On Fri, 15 Sep 2017, Sven Schreiber wrote:
Am 15.09.2017 um 14:19 schrieb Allin Cottrell:
> On Fri, 15 Sep 2017, Sven Schreiber wrote:
>
>> Am 14.09.2017 um 23:50 schrieb Allin Cottrell:
>>
>>> However, in relation to your example it appears that maybe it's designed
>>> to prevent abrupt changes in weight at the ends of the lag range. As you
>>> compute the weights they jump from and to zero at the end-points; as
>>> Ghysels computes them the profile is smoother.
>>
>> Well, there will _always_ be abrupt jumps to zero, namely at lag N+1.
>
> The jump will not be very abrupt if the prior coefficients are declining,
> which seems to be taken for granted.
Well, except in other cases that we have looked at, like th1==2 and th==1
(which doesn't have to do with the eps thing, of course), where both
implementations jump from (the max weight) 0.1 at N to 0 at N+1.

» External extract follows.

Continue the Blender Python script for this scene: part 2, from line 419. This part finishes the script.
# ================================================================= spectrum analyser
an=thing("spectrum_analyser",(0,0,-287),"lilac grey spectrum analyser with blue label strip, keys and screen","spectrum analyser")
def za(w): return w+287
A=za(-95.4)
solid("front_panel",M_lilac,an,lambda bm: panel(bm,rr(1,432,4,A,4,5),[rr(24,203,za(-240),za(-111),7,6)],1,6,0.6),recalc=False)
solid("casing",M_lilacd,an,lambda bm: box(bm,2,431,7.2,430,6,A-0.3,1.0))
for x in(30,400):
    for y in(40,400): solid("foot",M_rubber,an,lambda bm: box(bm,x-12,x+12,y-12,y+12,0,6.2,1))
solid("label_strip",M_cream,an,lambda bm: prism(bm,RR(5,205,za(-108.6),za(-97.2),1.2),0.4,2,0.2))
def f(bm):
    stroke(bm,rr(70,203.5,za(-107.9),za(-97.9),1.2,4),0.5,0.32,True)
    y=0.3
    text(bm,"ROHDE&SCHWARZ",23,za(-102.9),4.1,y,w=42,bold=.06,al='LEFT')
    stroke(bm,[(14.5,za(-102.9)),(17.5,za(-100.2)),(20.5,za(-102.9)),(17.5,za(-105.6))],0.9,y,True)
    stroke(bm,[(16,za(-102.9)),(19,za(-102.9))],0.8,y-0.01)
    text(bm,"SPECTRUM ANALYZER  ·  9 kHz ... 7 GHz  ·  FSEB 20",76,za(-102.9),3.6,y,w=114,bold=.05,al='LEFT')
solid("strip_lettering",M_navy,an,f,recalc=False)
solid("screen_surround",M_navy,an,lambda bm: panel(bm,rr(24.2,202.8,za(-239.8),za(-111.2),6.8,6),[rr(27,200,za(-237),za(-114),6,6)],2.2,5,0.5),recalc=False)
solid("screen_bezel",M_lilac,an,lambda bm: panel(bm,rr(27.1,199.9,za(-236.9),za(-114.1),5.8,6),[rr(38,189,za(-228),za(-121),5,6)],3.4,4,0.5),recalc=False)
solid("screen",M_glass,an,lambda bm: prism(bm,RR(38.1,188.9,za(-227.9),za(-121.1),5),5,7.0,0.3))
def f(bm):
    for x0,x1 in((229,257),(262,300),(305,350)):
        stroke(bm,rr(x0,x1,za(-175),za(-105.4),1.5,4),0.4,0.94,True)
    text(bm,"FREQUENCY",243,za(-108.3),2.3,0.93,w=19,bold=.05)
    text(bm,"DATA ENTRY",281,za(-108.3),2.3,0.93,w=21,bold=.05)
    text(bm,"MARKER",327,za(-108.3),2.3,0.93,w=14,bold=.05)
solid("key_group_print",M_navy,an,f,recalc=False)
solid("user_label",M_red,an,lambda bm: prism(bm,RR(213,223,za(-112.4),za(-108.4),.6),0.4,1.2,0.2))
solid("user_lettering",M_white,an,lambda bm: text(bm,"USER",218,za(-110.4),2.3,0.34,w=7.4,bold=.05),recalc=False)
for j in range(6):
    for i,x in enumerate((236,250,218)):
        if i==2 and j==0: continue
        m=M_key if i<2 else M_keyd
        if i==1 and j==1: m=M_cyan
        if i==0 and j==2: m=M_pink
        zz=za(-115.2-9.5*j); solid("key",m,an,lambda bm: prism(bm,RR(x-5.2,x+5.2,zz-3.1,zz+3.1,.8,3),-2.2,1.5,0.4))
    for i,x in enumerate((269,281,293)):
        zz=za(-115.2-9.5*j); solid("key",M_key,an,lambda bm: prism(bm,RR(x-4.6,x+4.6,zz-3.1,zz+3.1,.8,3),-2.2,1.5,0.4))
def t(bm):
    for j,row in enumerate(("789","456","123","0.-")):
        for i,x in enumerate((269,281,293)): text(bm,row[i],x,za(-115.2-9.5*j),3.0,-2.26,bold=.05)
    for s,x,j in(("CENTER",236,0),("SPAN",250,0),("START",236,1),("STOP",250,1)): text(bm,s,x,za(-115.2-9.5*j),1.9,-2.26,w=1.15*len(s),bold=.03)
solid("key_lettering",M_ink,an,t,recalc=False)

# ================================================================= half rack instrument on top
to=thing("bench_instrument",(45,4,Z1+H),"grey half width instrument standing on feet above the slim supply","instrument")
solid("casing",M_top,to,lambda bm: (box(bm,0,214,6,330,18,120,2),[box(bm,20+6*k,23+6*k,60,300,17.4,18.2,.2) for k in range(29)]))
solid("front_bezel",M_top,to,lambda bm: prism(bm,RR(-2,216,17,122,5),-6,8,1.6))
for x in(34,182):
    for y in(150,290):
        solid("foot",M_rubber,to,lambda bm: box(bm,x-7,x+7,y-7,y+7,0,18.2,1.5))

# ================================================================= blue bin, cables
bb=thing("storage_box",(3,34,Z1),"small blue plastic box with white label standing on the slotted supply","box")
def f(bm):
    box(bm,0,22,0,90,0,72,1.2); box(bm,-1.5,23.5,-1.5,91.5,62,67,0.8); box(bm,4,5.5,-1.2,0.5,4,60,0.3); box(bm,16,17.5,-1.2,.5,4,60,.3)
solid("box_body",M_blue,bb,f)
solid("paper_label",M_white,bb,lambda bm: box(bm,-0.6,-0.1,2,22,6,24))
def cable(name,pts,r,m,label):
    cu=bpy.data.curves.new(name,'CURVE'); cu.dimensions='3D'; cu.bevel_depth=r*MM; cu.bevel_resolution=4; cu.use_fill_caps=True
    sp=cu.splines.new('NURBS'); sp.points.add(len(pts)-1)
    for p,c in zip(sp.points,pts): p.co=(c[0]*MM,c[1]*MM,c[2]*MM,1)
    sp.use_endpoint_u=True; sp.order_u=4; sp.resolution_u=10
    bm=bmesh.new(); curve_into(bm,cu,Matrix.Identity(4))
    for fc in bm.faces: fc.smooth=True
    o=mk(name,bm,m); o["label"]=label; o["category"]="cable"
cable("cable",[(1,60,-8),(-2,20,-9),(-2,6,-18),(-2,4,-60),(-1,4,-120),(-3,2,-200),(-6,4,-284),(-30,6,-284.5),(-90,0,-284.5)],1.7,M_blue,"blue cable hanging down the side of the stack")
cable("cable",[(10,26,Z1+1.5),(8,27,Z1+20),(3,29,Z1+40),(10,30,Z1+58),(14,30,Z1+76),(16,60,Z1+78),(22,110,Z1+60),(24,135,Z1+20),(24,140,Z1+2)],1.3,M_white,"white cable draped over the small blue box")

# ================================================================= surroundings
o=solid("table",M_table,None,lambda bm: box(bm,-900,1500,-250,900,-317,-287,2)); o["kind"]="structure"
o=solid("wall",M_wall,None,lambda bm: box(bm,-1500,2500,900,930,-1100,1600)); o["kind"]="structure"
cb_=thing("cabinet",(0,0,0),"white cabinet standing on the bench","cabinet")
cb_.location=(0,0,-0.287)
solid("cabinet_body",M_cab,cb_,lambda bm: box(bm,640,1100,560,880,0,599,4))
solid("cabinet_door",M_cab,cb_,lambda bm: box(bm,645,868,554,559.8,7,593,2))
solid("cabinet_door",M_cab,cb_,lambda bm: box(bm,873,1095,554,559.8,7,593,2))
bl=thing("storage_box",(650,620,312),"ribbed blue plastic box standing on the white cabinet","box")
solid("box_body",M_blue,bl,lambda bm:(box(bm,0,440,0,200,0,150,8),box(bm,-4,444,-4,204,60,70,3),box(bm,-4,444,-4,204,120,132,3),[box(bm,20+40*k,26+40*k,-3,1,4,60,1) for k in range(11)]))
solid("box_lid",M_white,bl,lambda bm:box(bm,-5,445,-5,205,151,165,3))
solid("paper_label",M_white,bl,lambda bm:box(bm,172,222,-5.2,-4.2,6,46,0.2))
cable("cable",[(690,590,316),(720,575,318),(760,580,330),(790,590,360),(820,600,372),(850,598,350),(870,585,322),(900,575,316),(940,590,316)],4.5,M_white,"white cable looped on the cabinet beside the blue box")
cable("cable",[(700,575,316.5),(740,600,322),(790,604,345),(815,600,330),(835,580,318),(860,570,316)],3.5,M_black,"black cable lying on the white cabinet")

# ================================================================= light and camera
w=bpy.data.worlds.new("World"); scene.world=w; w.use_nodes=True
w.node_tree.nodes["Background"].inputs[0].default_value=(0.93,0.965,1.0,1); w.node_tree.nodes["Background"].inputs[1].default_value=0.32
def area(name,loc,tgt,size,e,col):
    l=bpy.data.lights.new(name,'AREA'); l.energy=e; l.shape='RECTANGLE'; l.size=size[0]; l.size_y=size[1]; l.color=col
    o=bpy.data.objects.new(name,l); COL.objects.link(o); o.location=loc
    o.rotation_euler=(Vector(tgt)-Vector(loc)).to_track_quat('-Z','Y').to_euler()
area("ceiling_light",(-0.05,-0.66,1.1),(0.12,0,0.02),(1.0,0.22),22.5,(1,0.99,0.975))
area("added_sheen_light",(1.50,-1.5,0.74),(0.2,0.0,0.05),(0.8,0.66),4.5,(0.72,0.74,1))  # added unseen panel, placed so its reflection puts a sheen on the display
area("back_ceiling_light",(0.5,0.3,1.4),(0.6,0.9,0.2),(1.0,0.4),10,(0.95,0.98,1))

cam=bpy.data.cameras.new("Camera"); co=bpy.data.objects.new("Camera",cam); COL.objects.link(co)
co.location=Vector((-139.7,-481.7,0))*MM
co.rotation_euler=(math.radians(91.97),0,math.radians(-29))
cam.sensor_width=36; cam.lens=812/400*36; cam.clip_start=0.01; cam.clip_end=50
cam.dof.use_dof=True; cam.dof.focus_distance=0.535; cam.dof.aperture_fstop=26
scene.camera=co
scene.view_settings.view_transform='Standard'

My personal takeaway is that this beta0/betann is unreliable and/or
misleading by construction. I'd rather go with the other beta or perhaps with
the Almons (not to mention umidas).
One more comment from me: by "seems to be taken for granted" above I
meant that it seems to be taken for granted that suitable beta
hyperparameters for MIDAS are going to exhibit theta2 sufficiently
large in relation to theta1 as to ensure that the weights decline at
higher lags (possibly after an initial hump). And in that case the
"zero last lag" (two-param) version really does give a zero last lag.
If, on the contrary, the params are such that the weights are flat or
even increasing at higher lags, then "zero last lag" does not get
imposed by Ghysels' algorithm, but I guess that means there's
misspecification: not enough lags have been included.